Solo pochi mesi dopo Pier Paolo Pasolini tornò in Calabria per ritirare il Premio Crotone assegnatogli dalla giuria composta da Bassani, Gadda, Moravia, Ungaretti e il palmese Repaci per il romanzo “Una vita violenta. Non mancarono neppure allora forti  polemiche. Il premio fu tacciato di politicizzazione e la giuria fu accusata dai democristiani di aver privilegiato un intellettuale vicino al Pci. Al momento di ricevere il premio egli dichiarò: « Sono felice di non avere vinto lo Strega o il Viareggio, perché considero quello che mi avete dato come il più adeguato riconoscimento alla mia opera. I protagonisti del mio romanzo, anche se vivono nella capitale, fanno parte del Mezzogiorno d'Italia, ed è giusto che qui a Crotone, trovino l' esatta comprensione, in una terra giovane, perché nasce ora alla vita sociale, e in modo fresco, genuino, prende coscienza della sua forza, dei suoi bisogni».

In realtà Pasolini, che scrisse con lucida consapevolezza delle periferie e dei diseredati, di una società cieca e alla deriva, non condannò ma parlò con franchezza ai calabresi, con il suo inconfondibile stile pungente e diretto. Della Calabria ebbe poi ancora modo di dire nel 1964 che «il paesaggio calabrese si esalta, con i suoi meravigliosi contrasti naturali, in cui a dolci pendii si contrappongono violenti sbalzi rocciosi (…) In Calabria è stato commesso il più grave dei delitti, di cui non risponderà mai nessuno: è stata uccisa la speranza pura, quella un po’ anarchica e infantile, di chi vivendo prima della storia, ha ancora tutta la storia davanti a sé».
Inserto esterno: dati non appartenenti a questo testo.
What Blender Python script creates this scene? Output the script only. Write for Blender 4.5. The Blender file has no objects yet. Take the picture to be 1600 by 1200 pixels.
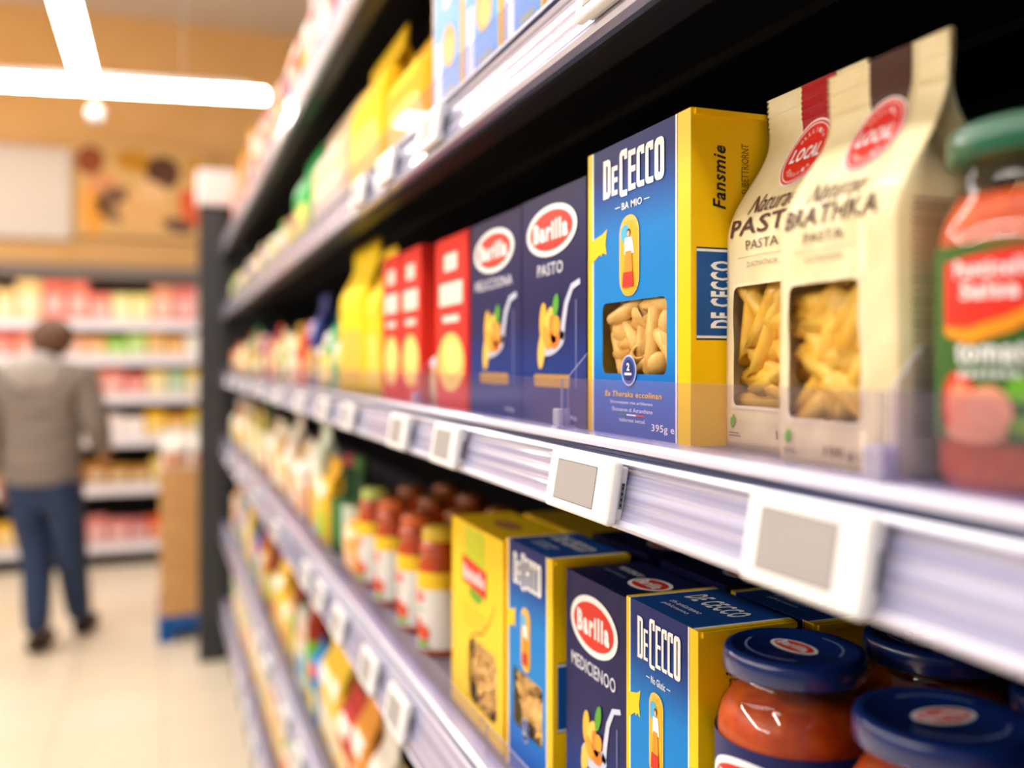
import bpy, bmesh, math, random
from mathutils import Vector, Matrix
from mathutils.geometry import tessellate_polygon
from math import sin, cos, pi, radians, exp, sqrt, atan2

C = bpy.context.scene.collection
SC = bpy.context.scene
EYE = 1.45                 # camera height above the floor
F, UV0, VV0 = 1450.0, 256.0, 567.0      # focal length (px), vanishing point of the aisle
TH = math.atan((800-UV0)/F)
CT, ST = cos(TH), sin(TH)
R90 = -pi/2

# ------------------------------------------------------------------ camera
cd = bpy.data.cameras.new('camera'); cam = bpy.data.objects.new('camera', cd); C.objects.link(cam)
cam.location = (0, 0, EYE); cam.rotation_euler = (pi/2, 0, -TH)
cd.sensor_width = 36; cd.lens = F/1600*36; cd.shift_y = -(600-VV0)/1600
cd.clip_start = .02; cd.clip_end = 60
cd.dof.use_dof = True; cd.dof.focus_distance = .60; cd.dof.aperture_fstop = 2.7
SC.camera = cam
# ------------------------------------------------------------------ world and view
w = bpy.data.worlds.new('hall'); SC.world = w; w.use_nodes = True
w.node_tree.nodes['Background'].inputs[0].default_value = (.95, .97, 1.0, 1)
w.node_tree.nodes['Background'].inputs[1].default_value = .22
SC.view_settings.view_transform = 'Standard'; SC.view_settings.look = 'None'
SC.view_settings.gamma = 1; SC.view_settings.exposure = 0.08
SC.view_settings.use_curve_mapping = False
LAMP = 36.0
random.seed(7)

# ------------------------------------------------------------------ materials
def lin(c):
    return tuple(((v/255)/12.92 if v/255 <= .04045 else ((v/255+.055)/1.055)**2.4) for v in c)
_m = {}
def mat(c, rough=.5, coat=0, metal=0, emit=0, key=''):
    k = (tuple(c), rough, coat, metal, emit, key)
    if k in _m: return _m[k]
    m = bpy.data.materials.new('mat'); m.use_nodes = True
    b = m.node_tree.nodes['Principled BSDF']
    b.inputs['Base Color'].default_value = (*lin(c), 1)
    b.inputs['Roughness'].default_value = rough; b.inputs['Metallic'].default_value = metal
    b.inputs['Coat Weight'].default_value = coat if coat >= .4 else 0; b.inputs['Coat Roughness'].default_value = .08
    if coat < .4: b.inputs['Specular IOR Level'].default_value = .25
    if emit:
        b.inputs['Emission Color'].default_value = (*lin(c), 1); b.inputs['Emission Strength'].default_value = emit
    _m[k] = m
    return m
def nodemat(name):
    m = bpy.data.materials.new(name); m.use_nodes = True
    return m, m.node_tree.nodes, m.node_tree.links, m.node_tree.nodes['Principled BSDF']
def noisy(c1, c2, scale=(1, 1, 1), ns=5, rough=.5, coat=0, lo=.35, hi=.65, bump=0, detail=3):
    m, N, L, b = nodemat('noisy')
    tc = N.new('ShaderNodeTexCoord'); mp = N.new('ShaderNodeMapping'); mp.inputs['Scale'].default_value = scale
    nz = N.new('ShaderNodeTexNoise'); nz.inputs['Scale'].default_value = ns; nz.inputs['Detail'].default_value = detail
    cr = N.new('ShaderNodeValToRGB'); cr.color_ramp.elements[0].position = lo; cr.color_ramp.elements[1].position = hi
    cr.color_ramp.elements[0].color = (*lin(c1), 1); cr.color_ramp.elements[1].color = (*lin(c2), 1)
    L.new(tc.outputs['Object'], mp.inputs[0]); L.new(mp.outputs[0], nz.inputs[0]); L.new(nz.outputs[0], cr.inputs[0])
    L.new(cr.outputs[0], b.inputs['Base Color'])
    b.inputs['Roughness'].default_value = rough; b.inputs['Coat Weight'].default_value = coat
    if bump:
        bp = N.new('ShaderNodeBump'); bp.inputs['Strength'].default_value = bump; bp.inputs['Distance'].default_value = .002
        L.new(nz.outputs[0], bp.inputs['Height']); L.new(bp.outputs[0], b.inputs['Normal'])
    return m
def clear(tint=(245, 243, 252), glossy=.10, rough=.04, haze=0.0, fres=.35):
    m, N, L, b = nodemat('clear'); N.remove(b); out = N['Material Output']
    tr = N.new('ShaderNodeBsdfTransparent'); tr.inputs[0].default_value = (*lin(tint), 1)
    gl = N.new('ShaderNodeBsdfGlossy'); gl.inputs['Roughness'].default_value = rough
    df = N.new('ShaderNodeBsdfDiffuse'); df.inputs[0].default_value = (.75, .72, .85, 1)
    lw = N.new('ShaderNodeLayerWeight'); lw.inputs[0].default_value = .25
    ma = N.new('ShaderNodeMath'); ma.operation = 'MULTIPLY_ADD'; ma.inputs[1].default_value = fres; ma.inputs[2].default_value = glossy; ma.use_clamp = True
    mh = N.new('ShaderNodeMixShader'); mh.inputs[0].default_value = haze
    mx = N.new('ShaderNodeMixShader')
    L.new(lw.outputs['Fresnel'], ma.inputs[0]); L.new(ma.outputs[0], mx.inputs[0])
    L.new(tr.outputs[0], mh.inputs[1]); L.new(df.outputs[0], mh.inputs[2])
    L.new(mh.outputs[0], mx.inputs[1]); L.new(gl.outputs[0], mx.inputs[2]); L.new(mx.outputs[0], out.inputs[0])
    return m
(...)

Lo Ionio non è mare nostro: spaventa. Appena partito da Reggio - città estremamente drammatica e originale, di una angosciosa povertà, dove sui camion che passano per le lunghe vie parallele al mare si vede scritto “Dio aiutaci”- mi stupiva la dolcezza, la mitezza, il nitore dei paesi sulla costa. Così fino a Porto Salvo. Poi si entra in un mondo che non è più riconoscibile. Vado verso Crotone, per la zona di Cutro. Illuminati dal sole sul ciglio della strada, due uomini mi fanno cenno di fermarmi. Mi fermo, li faccio salire. Mi dicono - questa è zona pericolosa, di notte è meglio non passarci. Due anni fa, in questo punto, hanno ammazzato a uno, un ricco signore, mentre tornava in macchina da Roma. Ecco, a un distendersi delle dune gialle in una specie di altopiano, Cutro. Lo vedo correndo in macchina: ma è il luogo che più mi impressiona di tutto il lungo viaggio. È, veramente, il paese dei banditi come si vede in certi film western. Ecco le donne dei banditi, ecco i figli dei banditi. Si sente, non so da cosa, che siamo fuori dalla legge, dalla cultura del nostro mondo, a un altro livello. Nel sorriso dei giovani che tornano dal loro atroce lavoro, c’è un guizzo di troppa libertà, quasi di pazzia. Nel fervore che precede l’ora di cena l’omertà ha questa forma lieta: nel loro mondo si fa così. Ma intorno c'è una cornice di vuoto e di silenzio che fa paura».